WORK INSTRUCTIONS: Below are records that hold pictures; write out only the lines from their start through the line with "chips('mulch', BED1, 14000, gz);", exactly, and drop the pictures.

(Scenes as source code)
********************

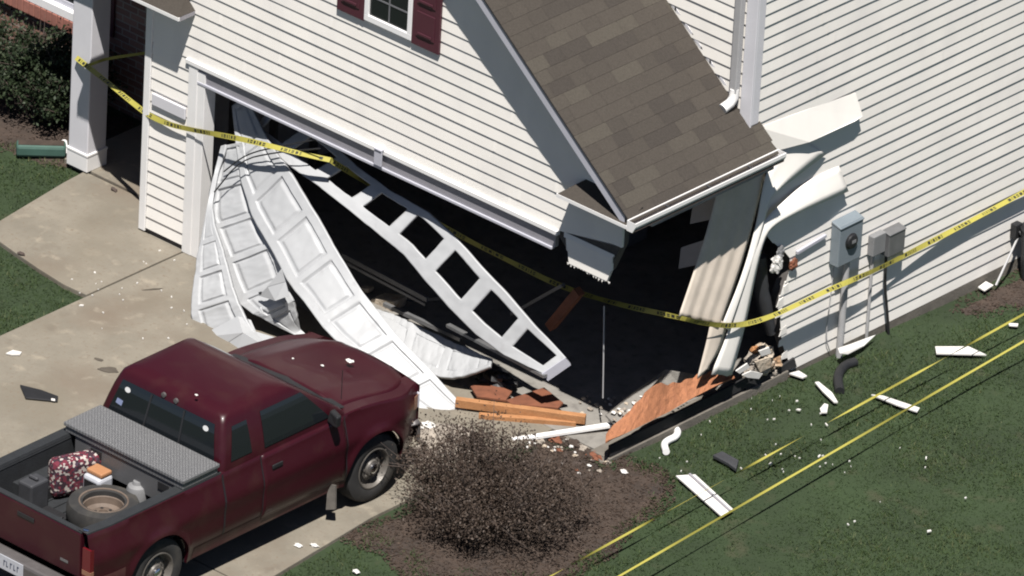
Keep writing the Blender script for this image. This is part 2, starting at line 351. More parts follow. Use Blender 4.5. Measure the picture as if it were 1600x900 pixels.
def chips(name, poly, n, zf, s=(.006, .022), m='mulchchip'):
    p = np.array(poly); lo = p.min(0); hi = p.max(0); x = rng.uniform(lo[0], hi[0], n * 3); y = rng.uniform(lo[1], hi[1], n * 3); k = in_poly(x, y, poly); x = x[k][:n]; y = y[k][:n]; n = len(x)
    z = np.array([zf(a, b) for a, b in zip(x, y)]) + rng.uniform(.010, .022, n)
    a, b = rand_rot(n); a[:, 2] *= .35; b[:, 2] *= .35; L = rng.uniform(*s, n)[:, None]; W = rng.uniform(.004, .010, n)[:, None]
    c = np.stack([x, y, z], 1); V = np.stack([c - a * L - b * W, c + a * L - b * W, c + a * L + b * W, c - a * L + b * W], 1).reshape(-1, 3)
    bulk(name, V, np.arange(4 * n).reshape(n, 4), np.clip(rng.beta(1.6, 3.2, n), 0, 1), M[m], 'stuff')
chips('mulch', BED1, 14000, gz); chips('mulch', BED2, 2500, gz); chips('mulch', BED3, 2500, gz); chips('mulch', BED4, 1500, gz)

def grass():
    N = 230000
    x = rng.uniform(.03, 5.2, N); y = rng.uniform(-6.2, 10.5, N)
    xl = rng.uniform(-10.5, DRV_L - .03, 80000); yl = rng.uniform(-4.5, 1.0, 80000)
    xb = rng.uniform(-.6, .6, 9000); yb = rng.uniform(-6, -2.6, 9000)
    x = np.concatenate([x, xl, xb]); y = np.concatenate([y, yl, yb])
    bare = np.zeros(len(x), bool)
    for b in (BED1, BED2, BED3):
        B_ = np.array(b); c_ = B_.mean(0); inner = ((B_ - c_) * (.80 if b is BED1 else .6) + c_).tolist(); outer = ((B_ - c_) * 1.10 + c_).tolist()
        nz = np.array([noise.noise(Vector((p * 3.1, q * 3.1, 2))) for p, q in zip(x, y)]); u_ = rng.random(len(x))
        bare |= in_poly(x, y, inner) | (in_poly(x, y, b) & (u_ > .35 + 1.3 * nz)) | (in_poly(x, y, outer) & (u_ > .75 + .9 * nz))
    inbed = np.zeros(len(x), bool)
    for b in (BED1, BED2, BED3): inbed |= in_poly(x, y, b)
    bare |= in_poly(x, y, BED4) & (rng.random(len(x)) > .35)
    wk = [(q[0], q[1]) for q in poly]; bare |= in_poly(x, y, wk)
    bare |= (x < .02) & (y > .0) & (x > -6.4); bare |= (x > DRV_L - .02) & (x < np.where(y > -2.6, -.72, -.74 + .095 * np.clip(-2.6 - y, 0, 2)))
    bare |= (x < -6.3) & (y > .45) & (x > -7.9)
    # keep only what the view or a view a step aside can hold
    d = np.stack([x - CAM[0], y - CAM[1], -.1 - CAM[2] + 0 * x], 1); dz = d @ _f; px = 800 + FPX * (d @ CR) / dz; py = 450 - FPX * (d @ CU) / dz
    bare |= (px < -160) | (px > 1760) | (py < -60) | (py > 1010)
    pn = np.array([1.1 * noise.noise(Vector((a * .8, b * .8, 0))) + .7 * noise.noise(Vector((a * 2.3, b * 2.3, 5))) + .5 * noise.noise(Vector((a * 6.1, b * 6.1, 8))) for a, b in zip(x[~bare], y[~bare])])
    x, y, inbed = x[~bare], y[~bare], inbed[~bare]; keep = rng.random(len(x)) < np.clip(.85 + .6 * pn, .3, 1); worn = np.array([noise.noise(Vector((a * 2.2, b * 1.4, 11))) for a, b in zip(x, y)]) + .75 * np.clip(1.1 - np.abs(x - .1), 0, 1) * (x > 0); keep &= rng.random(len(x)) > np.clip((worn - .5) * 1.5, 0, .7); x, y, pn, inbed = x[keep], y[keep], pn[keep], inbed[keep]; n = len(x)
    z = np.array([gz(a, b) for a, b in zip(x, y)]) - .006 + .016 * inbed
    h = rng.uniform(.016, .042, n) * (1 + .4 * pn); th = rng.uniform(0, 2 * np.pi, n); wv = rng.uniform(.004, .008, n)
    lean = rng.normal(0, .028, (n, 2)); c = np.stack([x, y, z], 1); s = np.stack([np.cos(th) * wv, np.sin(th) * wv, 0 * th], 1)
    V = np.stack([c - s, c + s, c + np.stack([lean[:, 0], lean[:, 1], h], 1)], 1).reshape(-1, 3)
    tone = np.clip(.38 + .38 * pn + rng.normal(0, .16, n), 0, 1); dry = rng.random(n) < .05; tone[dry] = np.clip(tone[dry] + .5, 0, 1)
    bulk('grass', V, np.arange(3 * n).reshape(n, 3), tone, M['blade'], 'stuff')
grass()
# stains and cracks on the driveway
def blob_patch(name, c, rx, ry, m, ang=0, n=26, z=.004, seed=0):
    mb = MB(); pts = []
    for k in range(n):
        a = 2 * math.pi * k / n; r = 1 + .5 * noise.noise(Vector((math.cos(a) * 1.6 + seed, math.sin(a) * 1.6, seed)))
        x, y = rx * r * math.cos(a), ry * r * math.sin(a); pts.append((c[0] + x * math.cos(ang) - y * math.sin(ang), c[1] + x * math.sin(ang) + y * math.cos(ang), z))
    mb.face(pts); tag(mb.build(name, m), kind='structure')
blob_patch('driveway_stain', P(170, 578, z=0), .10, .05, M['grime'], .6, z=.003, seed=1)
blob_patch('driveway_stain', P(155, 562, z=0), .06, .02, M['grime'], .2, z=.003, seed=4)
blob_patch('driveway_stain', P(240, 452, z=0), .10, .012, M['grime'], 1.0, z=.003, seed=6)

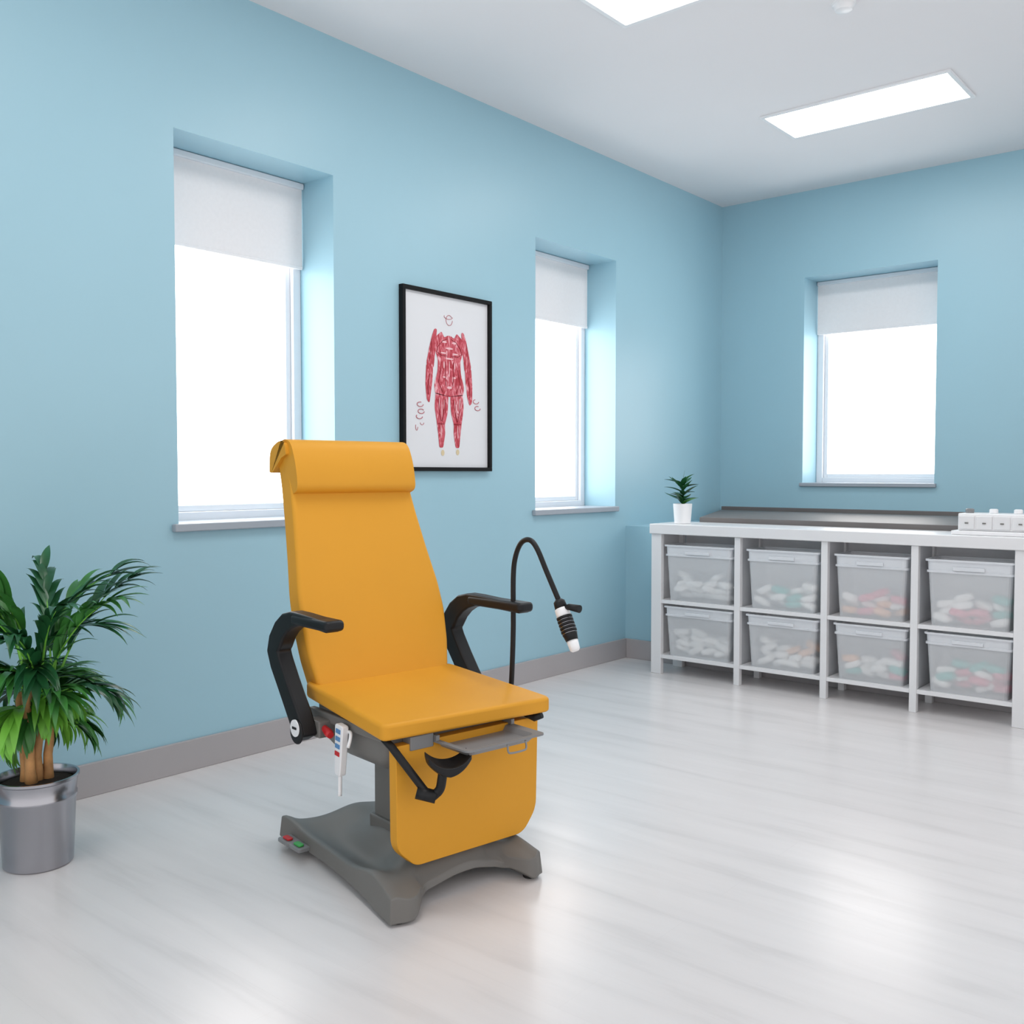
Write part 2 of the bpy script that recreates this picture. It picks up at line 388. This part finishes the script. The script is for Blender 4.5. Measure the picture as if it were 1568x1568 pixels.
# ---------------------------------------------------------------- leaves
def add_leaf(bm,base,az,el,length,width,droop,mi=0,n=9,fold=0.35):
    base=Vector(base)
    side=Vector((-math.sin(az),math.cos(az),0)); p=base.copy(); rows=[]
    cur=el
    for i in range(n+1):
        t=i/n
        w=width*(math.sin(math.pi*min(1,(t*0.93+0.07))**0.75)) if i<n else 0.0003
        w=max(w,0.0004)
        dirv=Vector((math.cos(az)*math.cos(cur),math.sin(az)*math.cos(cur),math.sin(cur)))
        up=dirv.cross(side)*-1
        rows.append([bm.verts.new(p-side*w+up*(-fold*w)),bm.verts.new(p),bm.verts.new(p+side*w+up*(-fold*w))])
        p=p+dirv*(length/n); cur-=droop/n*(0.5+t)
    for a,b in zip(rows[:-1],rows[1:]):
        for k in range(2):
            f=bm.faces.new([a[k],a[k+1],b[k+1],b[k]]); f.material_index=mi; f.smooth=True

def palm():
    cx,cy=-3.03,1.335
    e=empty('potted_palm',(cx,cy,0))
    lathe('metal_pot',[(0.096,0.0),(0.100,0.004),(0.110,0.20),(0.114,0.205),(0.114,0.215),(0.111,0.22),(0.116,0.262),(0.121,0.266),(0.121,0.274),(0.114,0.274),(0.110,0.262),(0.108,0.245)],M_steel,e,seg=64)
    lathe('soil',[(0.05,0.235),(0.109,0.24),(0.106,0.25),(0.06,0.256),(0.02,0.258)],M_soil,e)
    bm=bmesh.new()
    rnd=random.Random(3)
    tops=[]
    for k in range(5):
        a=k*1.256+0.3; r=0.030 if k else 0
        b=Vector((math.cos(a)*r,math.sin(a)*r,0.245)); h=rnd.uniform(0.24,0.36)
        t=b+Vector((math.cos(a)*0.02,math.sin(a)*0.02,h))
        pts=[b.lerp(t,j/6)+Vector((rnd.uniform(-.003,.003),rnd.uniform(-.003,.003),0)) for j in range(7)]
        add_tube(bm,pts,[0.020,0.015,0.014,0.013,0.013,0.012,0.010],10); tops.append(t)
    from_bm('trunks',bm,M_trunk,e)
    bm=bmesh.new()
    def frond(base,az,el,L,droop,mi,lw):
        n=9; p=Vector(base); cur=el; pts=[p.copy()]; dirs=[]
        for i in range(n):
            t=i/n
            d=Vector((math.cos(az)*math.cos(cur),math.sin(az)*math.cos(cur),math.sin(cur))); dirs.append((d,cur))
            p=p+d*L/n; pts.append(p.copy()); cur-=droop/n*(0.4+1.2*t)
        add_tube(bm,pts,[0.005*(1-0.8*i/n) for i in range(n+1)],5,mi=2)
        for i in range(3,n+1):
            d,c=dirs[min(i,n-1)]
            t=i/n; ll=lw*(1.0-0.35*abs(t-0.6)*2)
            for s in (-1,1):
                add_leaf(bm,pts[i],az+s*rnd.uniform(.25,.62)*(1.15-0.5*t),c+rnd.uniform(-.1,.35),ll,rnd.uniform(.012,.016),rnd.uniform(.8,1.8),mi,9)
        add_leaf(bm,pts[-1],az,cur,lw*0.8,0.014,.6,mi,8)
    for k in range(13):
        az=k*2.399+0.4; el=rnd.uniform(1.12,1.48); L=rnd.uniform(.32,.46)
        frond(tops[k%5],az,el,L,rnd.uniform(.8,1.3),rnd.choice([0,0,1]),rnd.uniform(.16,.21))
    for k in range(14):
        az=k*2.399+1.1; el=rnd.uniform(.5,1.05); L=rnd.uniform(.14,.23)
        frond(tops[k%5]-Vector((0,0,0.02)),az,el,L,rnd.uniform(.9,1.4),rnd.choice([0,1]),rnd.uniform(.16,.20))
    for k in range(14):
        az=k*2.399+2.0; el=rnd.uniform(-.1,.5); L=rnd.uniform(.08,.13)
        frond(tops[k%5]-Vector((0,0,0.07)),az,el,L,rnd.uniform(1.0,1.7),rnd.choice([2,2,2,1]),rnd.uniform(.14,.18))
    xl=XL+0.02-cx
    for v in bm.verts:
        if v.co.x<xl: v.co.x=xl+ (v.co.x-xl)*0.02
    from_bm('fronds',bm,[M_leafd,M_leafm,M_leafl],e)
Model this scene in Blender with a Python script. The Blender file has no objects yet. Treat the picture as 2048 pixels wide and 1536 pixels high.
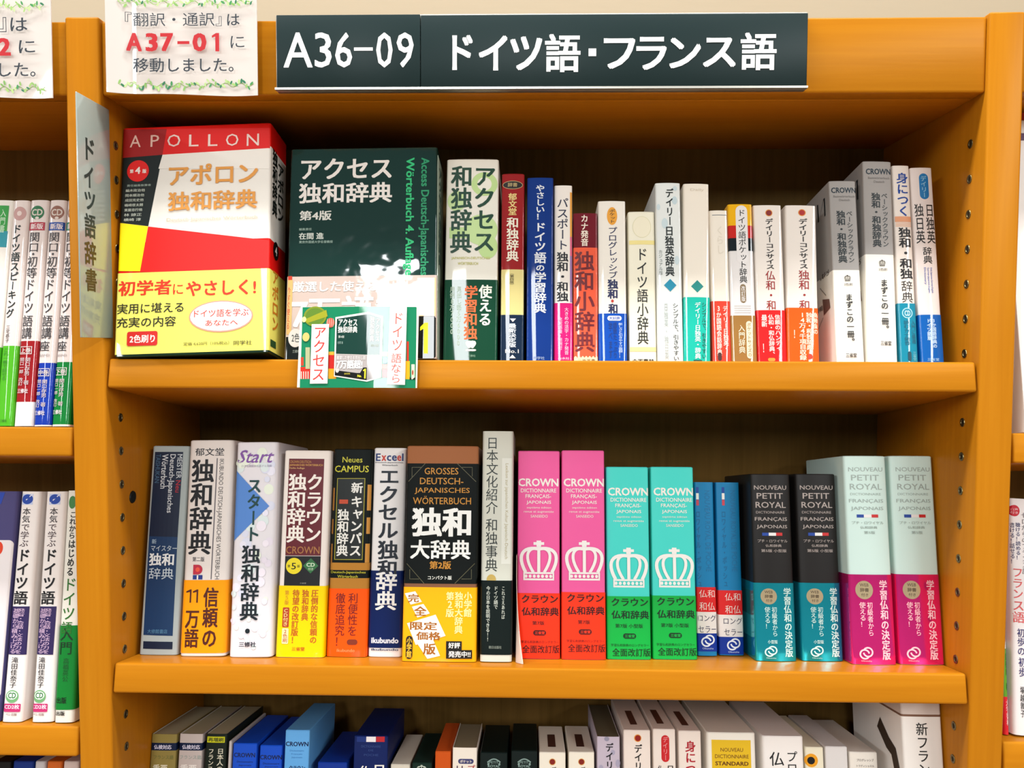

********************

ANSWER FOR THE TASK:
Keep writing the Blender script for this image. This is part 2, starting at line 351. More parts follow. Use Blender 4.5. Measure the picture as if it were 1600x900 pixels.
def chips(name, poly, n, zf, s=(.006, .022), m='mulchchip'):
    p = np.array(poly); lo = p.min(0); hi = p.max(0); x = rng.uniform(lo[0], hi[0], n * 3); y = rng.uniform(lo[1], hi[1], n * 3); k = in_poly(x, y, poly); x = x[k][:n]; y = y[k][:n]; n = len(x)
    z = np.array([zf(a, b) for a, b in zip(x, y)]) + rng.uniform(.010, .022, n)
    a, b = rand_rot(n); a[:, 2] *= .35; b[:, 2] *= .35; L = rng.uniform(*s, n)[:, None]; W = rng.uniform(.004, .010, n)[:, None]
    c = np.stack([x, y, z], 1); V = np.stack([c - a * L - b * W, c + a * L - b * W, c + a * L + b * W, c - a * L + b * W], 1).reshape(-1, 3)
    bulk(name, V, np.arange(4 * n).reshape(n, 4), np.clip(rng.beta(1.6, 3.2, n), 0, 1), M[m], 'stuff')
chips('mulch', BED1, 14000, gz); chips('mulch', BED2, 2500, gz); chips('mulch', BED3, 2500, gz); chips('mulch', BED4, 1500, gz)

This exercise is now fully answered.